Então, sim, se 26 ou 65 por cento, continuaremos combatendo a violência contra as mulheres. Essa luta não é exagerada e nem criamos uma ilusão de um país de estupradores. Sabemos que estamos em uma sociedade machista e que a culpabilização das vítimas é um fato — seja em opiniões do senso comum, seja nos atendimentos por policiais, delegados, promotores, juízes… A revitimização é uma realidade do sistema de justiça criminal e não só dentro dos seus espaços oficiais de controle formal (Ministério Público, Polícia Civil e Militar, entre outros). É também realidade nos espaços sociais de controle informal (escola, família, igreja, universidade…) Ou o país do caso Uniban já se esqueceu do que se faz com uma mulher que usa saia curta?

Mulheres reagem a dados de pesquisa sobre violência. Imagem: Helga Silva/MdeMulher.
Mulheres reagem a dados de pesquisa sobre violência. Imagem: Helga Silva/MdeMulher.

O escândalo da violência silenciado

Sim, continuaremos lutando. Mas esperamos seriedade e responsabilidade na avaliação pública e oficial do fenômeno da violência de gênero. Para a militância, se 26 ou 65 por cento, nossa preocupação continuará válida e forte. Não deixaremos, porém, que essa insegurança sobre dados e pesquisas tomem conta desse tipo de estudo. Cobramos compromisso e seriedade no enfrentamento da violência.

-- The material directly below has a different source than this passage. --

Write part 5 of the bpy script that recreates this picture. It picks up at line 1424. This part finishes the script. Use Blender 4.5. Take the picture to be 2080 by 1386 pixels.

A quem interessa desqualificar a necessidade desses dados? A quem interessam dados em que não se pode confiar? O prejuízo é apenas para o feminismo? Que prejuízos essa desinformação traz para o exercício da cidadania das mulheres? Qual deveria ser o foco nesse momento? O fato de que mulheres se levantaram contra uma realidade já conhecida, porém expressada agora em dados errados ou o fato de que dados sobre essa realidade tem sido publicamente geridos de forma insegura? O fato de que uma campanha foi feita em cima de dados errados ou o fato de que a reação usa disso para desqualificar o movimento feminista e usar das conhecidas alegações misóginas de histeria/exagero/chilique/ilusão etc. e tal?

Se querem escândalos, os dados nos dão: A cada quatro minutos uma mulher sofre violência no país. Mais de 50 mil mulheres foram vítimas de estupro no ano de 2012. Escandalosas, no entanto, são as mulheres que se manifestam contra essa realidade?

Ou será que a gente deve apenas perguntar: onde você guarda seu machismo?